A short break from Palahniuk mania for the minute, and instead, some classic feminist dystopian fiction. In The Handmaid’s Tale, the narrator, Offred, is a Handmaid, a surrogate, live-in fertility vessel. She occupies the lowest position in the household of the Commander, she is given no voice, and no freedom. Her sole occupation is to assist the Commander and his Wife in producing a progeny.
She remembers, partially and quietly, her past life, her friends, her child, her husband and the political path that led to her current situation and the creation of the Republic of Gilead. She repeatedly reflects that after her, the future Handmaids won’t be able to remember anything from before, their reality as Handmaids will be the only one they know. This idea was profoundly effective, the idea that you need to have some grasp of alternate possibilities in order to hope. While Offred does hope, dream and remember about how things were before, and how things could be, she is ultimately oppressed by the new system. She can remember all the freedoms she took for granted in the past – of reading, studying, working, walking the streets without supervision – but the idea of these alone, purely because of the system in place, does not set her free. It almost becomes frustrating, because for every possible way out, the new political/social system seems to have a method of preventing it. Offred herself, however, never frustrates the reader because we recognize the brutality of a system which denies her her rights. The first person narration allows the reader to see her as an active subject, as a woman with thoughts and feelings that wildly contradict the social structure. Hers is a quiet subversion.
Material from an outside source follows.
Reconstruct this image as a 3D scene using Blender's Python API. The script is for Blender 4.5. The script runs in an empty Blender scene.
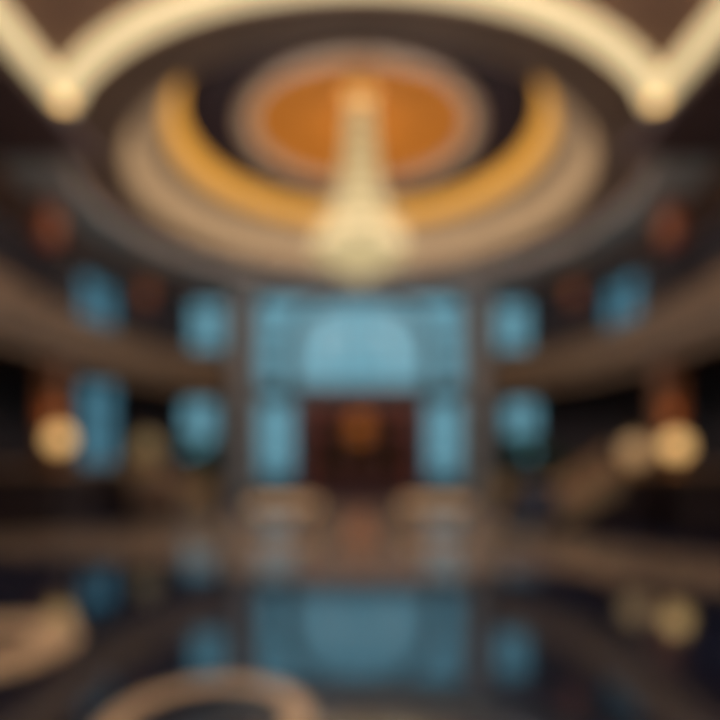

Also hugely effective is Offred’s recollection of the systematic removal of women’s rights that occurred with the political changeover. Almost overnight, women are forbidden access to their own money, they are fired from their jobs. What is most chilling about this, is it feels as though it is entirely possible. It doesn’t seem so alien and impossible.
“We lived, as usual, by ignoring. Ignoring isn’t the same as ignorance, you have to work at it.
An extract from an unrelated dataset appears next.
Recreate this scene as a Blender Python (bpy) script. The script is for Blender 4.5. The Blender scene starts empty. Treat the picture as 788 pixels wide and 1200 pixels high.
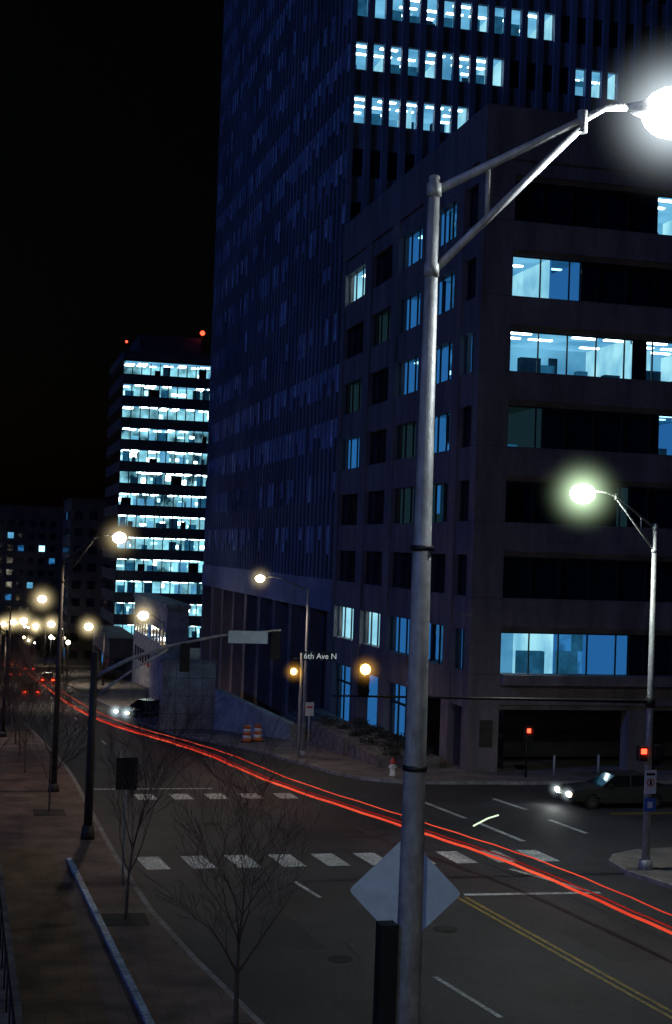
import bpy, math, random
from mathutils import Vector, Matrix
random.seed(7)
scene = bpy.context.scene
scene.view_settings.view_transform = 'Standard'
scene.view_settings.look = 'None'
scene.view_settings.exposure = 0

# ------------------------------------------------------------ materials
MATS = {}
def mat(name, col, rough=0.7, metal=0.0, var=0.25, scale=1.5, bump=0.0, bscale=20.0, spec=0.5, stretch=None, fine=0.0):
    m = bpy.data.materials.new(name); m.use_nodes = True
    nt = m.node_tree; b = nt.nodes['Principled BSDF']
    b.inputs['Roughness'].default_value = rough
    b.inputs['Metallic'].default_value = metal
    b.inputs['Specular IOR Level'].default_value = spec
    tc = nt.nodes.new('ShaderNodeTexCoord')
    src = tc.outputs['Object']
    if stretch:
        mp = nt.nodes.new('ShaderNodeMapping'); mp.inputs['Scale'].default_value = stretch
        nt.links.new(src, mp.inputs['Vector']); src = mp.outputs['Vector']
    n = nt.nodes.new('ShaderNodeTexNoise'); n.inputs['Scale'].default_value = scale
    n.inputs['Detail'].default_value = 8; n.inputs['Roughness'].default_value = 0.68
    nt.links.new(src, n.inputs['Vector'])
    r = nt.nodes.new('ShaderNodeValToRGB')
    r.color_ramp.elements[0].position = 0.36; r.color_ramp.elements[1].position = 0.64
    r.color_ramp.elements[0].color = tuple(c*(1-var) for c in col)+(1,)
    r.color_ramp.elements[1].color = tuple(min(1, c*(1+var)) for c in col)+(1,)
    nt.links.new(n.outputs['Fac'], r.inputs['Fac'])
    out = r.outputs['Color']
    if fine:
        n3 = nt.nodes.new('ShaderNodeTexNoise'); n3.inputs['Scale'].default_value = 9.0; n3.inputs['Detail'].default_value = 6
        nt.links.new(tc.outputs['Object'], n3.inputs['Vector'])
        r3 = nt.nodes.new('ShaderNodeValToRGB'); r3.color_ramp.elements[0].position = 0.35; r3.color_ramp.elements[1].position = 0.65
        r3.color_ramp.elements[0].color = (1-fine,1-fine,1-fine,1); r3.color_ramp.elements[1].color = (1,1,1,1)
        mx = nt.nodes.new('ShaderNodeMixRGB'); mx.blend_type = 'MULTIPLY'; mx.inputs[0].default_value = 1.0
        nt.links.new(n3.outputs['Fac'], r3.inputs['Fac']); nt.links.new(out, mx.inputs[1]); nt.links.new(r3.outputs['Color'], mx.inputs[2])
        out = mx.outputs[0]
    nt.links.new(out, b.inputs['Base Color'])
    if bump:
        n2 = nt.nodes.new('ShaderNodeTexNoise'); n2.inputs['Scale'].default_value = bscale
        n2.inputs['Detail'].default_value = 5
        nt.links.new(tc.outputs['Object'], n2.inputs['Vector'])
        bp = nt.nodes.new('ShaderNodeBump'); bp.inputs['Strength'].default_value = bump
        bp.inputs['Distance'].default_value = 0.05
        nt.links.new(n2.outputs['Fac'], bp.inputs['Height'])
        nt.links.new(bp.outputs['Normal'], b.inputs['Normal'])
    MATS[name] = m
    return m

def emis(name, col, strength, var=0.0, scale=1.0, col2=None):
    m = bpy.data.materials.new(name); m.use_nodes = True
    nt = m.node_tree; nt.nodes.clear()
    o = nt.nodes.new('ShaderNodeOutputMaterial'); e = nt.nodes.new('ShaderNodeEmission')
    e.inputs['Strength'].default_value = strength
    tc = nt.nodes.new('ShaderNodeTexCoord')
    n = nt.nodes.new('ShaderNodeTexNoise'); n.inputs['Scale'].default_value = scale
    n.inputs['Detail'].default_value = 4
    r = nt.nodes.new('ShaderNodeValToRGB')
    r.color_ramp.elements[0].position = 0.35; r.color_ramp.elements[1].position = 0.65
    c2 = col2 or col
    r.color_ramp.elements[0].color = tuple(c*(1-var) for c in col)+(1,)
    r.color_ramp.elements[1].color = tuple(c2)+(1,)
    nt.links.new(tc.outputs['Object'], n.inputs['Vector'])
    nt.links.new(n.outputs['Fac'], r.inputs['Fac'])
    nt.links.new(r.outputs['Color'], e.inputs['Color'])
    nt.links.new(e.outputs[0], o.inputs['Surface'])
    try: m.cycles.emission_sampling = 'NONE'
    except Exception: pass
    MATS[name] = m
    return m

def halomat(name, col, strength, power):
    """lamp glare as added self-glowing haze: emission density falling off from the lamp in all directions"""
    m = bpy.data.materials.new(name); m.use_nodes = True
    nt = m.node_tree; nt.nodes.clear()
    o = nt.nodes.new('ShaderNodeOutputMaterial'); e = nt.nodes.new('ShaderNodeEmission')
    tc = nt.nodes.new('ShaderNodeTexCoord'); ln = nt.nodes.new('ShaderNodeVectorMath'); ln.operation='LENGTH'
    s = nt.nodes.new('ShaderNodeMath'); s.operation='SUBTRACT'; s.inputs[0].default_value=1.0; s.use_clamp=True
    p = nt.nodes.new('ShaderNodeMath'); p.operation='POWER'; p.inputs[1].default_value=power
    q = nt.nodes.new('ShaderNodeMath'); q.operation='MULTIPLY'; q.inputs[1].default_value=strength
    nt.links.new(tc.outputs['Object'], ln.inputs[0]); nt.links.new(ln.outputs['Value'], s.inputs[1])
    nt.links.new(s.outputs[0], p.inputs[0]); nt.links.new(p.outputs[0], q.inputs[0]); nt.links.new(q.outputs[0], e.inputs['Strength'])
    e.inputs['Color'].default_value = tuple(col)+(1,)
    nt.links.new(e.outputs[0], o.inputs['Volume'])
    try: m.cycles.emission_sampling = 'NONE'
    except Exception: pass
    MATS[name] = m

def brickmat(name, c1, c2, mortar, scale, bw, bh):
    m = mat(name, c1, 0.8)
    nt = m.node_tree; b = nt.nodes['Principled BSDF']
    tc = nt.nodes.new('ShaderNodeTexCoord')
    br = nt.nodes.new('ShaderNodeTexBrick')
    br.inputs['Color1'].default_value = c1+(1,); br.inputs['Color2'].default_value = c2+(1,)
    br.inputs['Mortar'].default_value = mortar+(1,)
    br.inputs['Scale'].default_value = scale
    br.inputs['Brick Width'].default_value = bw; br.inputs['Row Height'].default_value = bh
    br.inputs['Mortar Size'].default_value = 0.012
    n = nt.nodes.new('ShaderNodeTexNoise'); n.inputs['Scale'].default_value = 0.9; n.inputs['Detail'].default_value = 9
    rr = nt.nodes.new('ShaderNodeValToRGB'); rr.color_ramp.elements[0].position=0.35; rr.color_ramp.elements[1].position=0.65
    rr.color_ramp.elements[0].color=(0.35,0.35,0.35,1)
    mx = nt.nodes.new('ShaderNodeMixRGB'); mx.blend_type = 'MULTIPLY'; mx.inputs[0].default_value = 0.9
    nt.links.new(tc.outputs['Object'], br.inputs['Vector'])
    nt.links.new(tc.outputs['Object'], n.inputs['Vector']); nt.links.new(n.outputs['Fac'], rr.inputs['Fac'])
    nt.links.new(br.outputs['Color'], mx.inputs[1]); nt.links.new(rr.outputs['Color'], mx.inputs[2])
    nt.links.new(mx.outputs[0], b.inputs['Base Color'])
    return m

mat('asphalt', (0.055,0.050,0.058), 0.68, var=0.4, scale=0.22, bump=0.5, bscale=30, fine=0.45)
mat('asphalt_patch', (0.030,0.028,0.032), 0.7, var=0.3, scale=1.5, bump=0.4, bscale=30, fine=0.3)
mat('tar', (0.014,0.013,0.015), 0.5)
brickmat('paving', (0.22,0.14,0.12), (0.17,0.11,0.09), (0.09,0.07,0.06), 1.0, 0.9, 0.9)
mat('sidewalk_concrete', (0.22,0.19,0.18), 0.85, var=0.35, scale=0.7, bump=0.2, fine=0.3)
mat('kerb_stone', (0.28,0.26,0.26), 0.8, var=0.35, scale=2, fine=0.3)
mat('earth', (0.05,0.045,0.035), 0.95, var=0.4, scale=0.2)
mat('paint_white', (0.72,0.74,0.76), 0.6, var=0.35, scale=1.5, fine=0.6)
mat('paint_yellow', (0.60,0.38,0.05), 0.6, var=0.35, scale=1.5, fine=0.6)
mat('concrete', (0.21,0.17,0.175), 0.85, var=0.3, scale=0.9, bump=0.15, bscale=12, stretch=(1,1,0.16), fine=0.2)
mat('tower_concrete', (0.20,0.22,0.32), 0.75, var=0.4, scale=0.12)
mat('dark_concrete', (0.07,0.065,0.075), 0.9, var=0.3, scale=0.5)
mat('dark_glass', (0.010,0.016,0.03), 0.06, var=0.3, scale=0.4, spec=0.6)
mat('curtain', (0.40,0.47,0.62), 0.8, var=0.5, scale=0.9)
mat('curtain_dark', (0.20,0.26,0.40), 0.8, var=0.5, scale=0.9)
mat('mullion', (0.03,0.03,0.035), 0.5, 0.3)
mat('galvanised', (0.46,0.46,0.46), 0.5, 0.15, var=0.28, scale=7, bump=0.15, bscale=60, stretch=(1,1,0.3), fine=0.25)
mat('sign_aluminium', (0.62,0.74,0.80), 0.55, 0.0, var=0.12, scale=3, fine=0.1)
mat('black_metal', (0.015,0.015,0.016), 0.5, 0.2)
mat('brown_metal', (0.05,0.04,0.038), 0.6, 0.2)
mat('bark', (0.10,0.07,0.055), 0.9, var=0.4, scale=12)
mat('leaves', (0.045,0.05,0.035), 0.8, var=0.5, scale=3)
mat('stone', (0.16,0.14,0.135), 0.85, var=0.5, scale=1.6, bump=0.6, bscale=6)
mat('pale_stone', (0.42,0.41,0.40), 0.85, var=0.3, scale=0.8, bump=0.3, bscale=6, fine=0.3)
mat('blue_paint', (0.34,0.48,0.70), 0.5, var=0.45, scale=2, fine=0.6)
mat('car_paint', (0.03,0.03,0.035), 0.25, 0.4, var=0.05)
mat('car_paint_dark', (0.07,0.065,0.055), 0.22, 0.4, var=0.05)
mat('car_glass', (0.01,0.012,0.015), 0.05, spec=0.7)
mat('rubber', (0.015,0.015,0.015), 0.85)
mat('chrome', (0.6,0.6,0.6), 0.15, 1.0)
mat('hydrant_white', (0.7,0.68,0.65), 0.5)
mat('hydrant_red', (0.55,0.05,0.03), 0.5)
mat('orange_plastic', (0.75,0.16,0.03), 0.5)
mat('sign_white', (0.78,0.78,0.78), 0.5, var=0.05)
mat('sign_blue', (0.03,0.12,0.45), 0.5)
mat('sign_green', (0.015,0.05,0.07), 0.5)
mat('grate', (0.02,0.018,0.016), 0.8)

emis('room_wall_bright', (0.08,0.34,0.62), 0.85, 0.2, 0.25, (0.18,0.58,0.88))  # room surfaces emit: the rooms' light is put into their colour
emis('room_ceil_bright', (0.10,0.40,0.70), 0.9, 0.15, 0.4, (0.20,0.60,0.90))
emis('room_part_bright', (0.22,0.62,0.88), 1.0, 0.2, 0.5, (0.40,0.85,0.98))
emis('room_wall_dim', (0.008,0.07,0.24), 0.75, 0.7, 0.9, (0.04,0.25,0.60))
emis('room_ceil_dim', (0.01,0.07,0.22), 0.6, 0.5, 0.5, (0.02,0.16,0.40))
emis('room_part_dim', (0.02,0.14,0.40), 0.8)
emis('room_wall_faint', (0.006,0.02,0.04), 0.4, 0.6, 0.9, (0.035,0.08,0.08))
emis('room_ceil_faint', (0.01,0.03,0.03), 0.3)
emis('room_part_faint', (0.015,0.045,0.06), 0.4)
emis('room_board', (0.02,0.14,0.28), 0.7, 0.5, 1.5)
emis('room_furn', (0.008,0.04,0.09), 0.5, 0.5, 1.5)
emis('troffer', (0.75,0.98,1.0), 12.0)
emis('troffer_dim', (0.35,0.80,1.0), 2.6)
emis('far_wall', (0.03,0.22,0.40), 1.3, 0.9, 0.35, (0.28,0.75,0.90))
emis('sign_letters_glow', (0.75,0.85,0.9), 0.45)  # own glow given to the letters so they read brighter
emis('lamp_white', (0.95,1.0,1.0), 40)
emis('lamp_green', (0.92,1.0,0.88), 40)
emis('lamp_warm', (1.0,0.95,0.75), 32)
emis('lamp_yellow', (1.0,0.82,0.45), 22)
emis('sig_amber', (1.0,0.58,0.12), 16)
emis('sig_red', (1.0,0.05,0.02), 6)
emis('tail_red', (1.0,0.05,0.015), 5)
emis('trail_red', (1.0,0.045,0.022), 1.0, 0.45, 0.15, (1.0,0.11,0.05))
emis('trail_dim', (0.7,0.025,0.02), 0.45, 0.5, 0.2)
emis('trail_white', (0.8,1.0,0.7), 1.2)
emis('headlight', (0.95,1.0,0.95), 16)
emis('headlight_amber', (1.0,0.6,0.2), 8)
halomat('halo_main', (0.80,0.93,1.0), 5.0, 4.2)
halomat('halo_green', (0.72,1.0,0.62), 3.4, 5.0)
halomat('halo_warm', (1.0,0.80,0.42), 1.9, 5.0)
halomat('halo_amber', (1.0,0.48,0.07), 3.2, 4.0)
halomat('halo_red', (1.0,0.06,0.02), 2.0, 4.0)
halomat('halo_white', (0.75,0.95,1.0), 3.5, 4.0)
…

Nothing changes instantaneously: in a gradually heating bathtub you’d be boiled to death before you knew it. There were stories in the newspapers of course, corpses in ditches or the woods, bludgeoned to death or mutilated, interfered with as they used to say, but they were about other women, and the men who did such things were other men. None of them were men we knew. The newspaper stories were like dreams to us, bad dreams dreamt by others. How awful, we would say, and they were, but they were awful without being believable. They were too melodramatic, they had a dimension that was not the dimension of our lives.
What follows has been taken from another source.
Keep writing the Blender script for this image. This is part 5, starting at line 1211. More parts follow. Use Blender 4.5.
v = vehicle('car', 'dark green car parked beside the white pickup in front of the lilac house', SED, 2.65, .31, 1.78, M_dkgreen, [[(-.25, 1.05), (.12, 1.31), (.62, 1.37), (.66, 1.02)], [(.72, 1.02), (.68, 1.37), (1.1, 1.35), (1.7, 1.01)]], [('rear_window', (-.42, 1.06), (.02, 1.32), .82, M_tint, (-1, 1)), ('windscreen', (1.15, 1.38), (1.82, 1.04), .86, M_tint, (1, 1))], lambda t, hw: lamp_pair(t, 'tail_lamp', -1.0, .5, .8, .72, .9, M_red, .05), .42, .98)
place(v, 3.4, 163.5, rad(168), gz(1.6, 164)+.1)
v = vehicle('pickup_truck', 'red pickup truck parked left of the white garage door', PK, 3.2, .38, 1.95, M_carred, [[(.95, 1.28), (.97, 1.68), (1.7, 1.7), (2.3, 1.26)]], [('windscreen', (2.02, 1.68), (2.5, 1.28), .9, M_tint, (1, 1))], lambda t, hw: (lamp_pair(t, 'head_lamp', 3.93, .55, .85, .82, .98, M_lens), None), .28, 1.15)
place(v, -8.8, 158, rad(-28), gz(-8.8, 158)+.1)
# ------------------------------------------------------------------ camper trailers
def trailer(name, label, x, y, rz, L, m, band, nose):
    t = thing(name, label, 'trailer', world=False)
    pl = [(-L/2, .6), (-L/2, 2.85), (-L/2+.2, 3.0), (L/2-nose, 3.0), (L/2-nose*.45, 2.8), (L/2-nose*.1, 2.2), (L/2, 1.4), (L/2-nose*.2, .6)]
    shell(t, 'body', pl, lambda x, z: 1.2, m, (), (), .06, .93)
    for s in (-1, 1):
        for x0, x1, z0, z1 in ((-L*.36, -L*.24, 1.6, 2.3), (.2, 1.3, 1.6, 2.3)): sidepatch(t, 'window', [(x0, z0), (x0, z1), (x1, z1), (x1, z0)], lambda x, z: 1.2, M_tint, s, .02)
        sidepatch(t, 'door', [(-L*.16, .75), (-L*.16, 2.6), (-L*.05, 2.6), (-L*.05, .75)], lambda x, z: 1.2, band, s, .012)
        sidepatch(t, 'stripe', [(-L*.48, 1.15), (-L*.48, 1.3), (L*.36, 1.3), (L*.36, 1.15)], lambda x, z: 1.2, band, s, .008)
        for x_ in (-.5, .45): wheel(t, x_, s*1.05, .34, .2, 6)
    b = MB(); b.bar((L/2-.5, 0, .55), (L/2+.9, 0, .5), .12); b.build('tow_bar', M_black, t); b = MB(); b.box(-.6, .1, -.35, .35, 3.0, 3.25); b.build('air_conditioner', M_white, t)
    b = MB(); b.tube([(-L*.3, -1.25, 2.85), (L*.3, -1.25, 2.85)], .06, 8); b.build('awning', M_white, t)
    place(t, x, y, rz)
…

We were the people who were not in the papers. We lived in the blank white spaces at the edges of print. It gave us more freedom.
We lived in the gaps between the stories.
Dystopian science fiction with a decidedly feminist twist, The Handmaid’s Tale offers a chilling glimpse of an all too possible future.

I got The Handmaid’s Tale just recently and have not yet read it. After reading your synopsis of it I can see that it will be quite a powerful book. I look forward to finding the time to read it. Thanks for your thoughts on it.